さらに①労働・雇用分野協議体の構築②治安協議体の構築③キャンパスアジアパイロット事業④公務員交換訪問⑤グリーン経済セミナーの定例化⑥循環経済パイロット団地構築に向けたハイレベルフォーラムの開催⑦韓中外交官の日本短期研修の7つの新規交流事業にも合意した。3カ国の大学の複数学位と共同学位も実現することになる。このように今回の首脳会議では、10年先を見込んだロードマップ、標準化と科学革新の2つの共同声明、新規交流事業など多くの合意を見た。これらの合意事項の実践に欠かせないのが常設事務局だ。李大統領が昨年10月の韓日中首脳会議で提案し、今回の首脳会議で設置に合意をみた。事務総長は3カ国の外相会議で任命するが、初代事務総長は韓国から出すことになった。EU(欧州連合)とASEAN(東南アジア諸国連合)も事務局機関が地域協力を進める重要な役割を担っている。
今回の首脳会議で経済的に最も重要なことは、3カ国ともFTAにゴーサインを出した点だろう。FTAを進める上では農業問題など敏感な問題をクリアしなければならないが、FTAを推進し経済統合をめざすことにしたのは、そのシナジー(相乗)効果が大きいからだ。韓日中3カ国で全世界のGDP(国内総生産)の20%近くを占め、20年後は30%を超えるとも予想される巨大市場である。FTAが実現し、経済統合が実現すれば、より自由なモノの流れと大規模な人的交流という新しい世界が開かれることになり、ビジネスチャンスもより広がるわけだ。
このように経済協力の枠組みづくりと事務局設置が決まったことで、韓日中3カ国協力が制度化されることになった。今後は一つひとつ進捗状況を点検しながら前進をきすことができ、その意味でも今回の3カ国会議は大きな成果をあげたといえる。
政治問題を討議した2日目の会議では、懸案の哨戒艦沈没事件について、韓国側調査結果を重視するとした上で、「域内の平和と安定を維持するため、持続的に協議し、問題に適切に対処していく」ことに合意した。
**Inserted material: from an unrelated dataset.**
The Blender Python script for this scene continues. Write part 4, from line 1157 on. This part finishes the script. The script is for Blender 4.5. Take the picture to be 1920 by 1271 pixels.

中国はこの問題について中立姿勢をとっているが、韓国側は今回の合意を「一歩前進」と受け止め、北朝鮮に自制を促すメッセージになったとも評価している。
また、南北統一問題も初めて取り上げられ、李大統領は、「韓国政府の目標は、韓半島の平和を維持し、北朝鮮を開放した上で、南北が共同の繁栄を築き上げることだ。その過程で平和的な統一を追求していく」と述べた。
鳩山首相は、「平和統一環境が一日も早く整うよう支援したい」と支持、温家宝首相も「平和統一をめざすと語った李大統領の発言に全面的に同意する」と表明した。韓中両首脳が平和統一支持を明確にしたのは異例のことだ。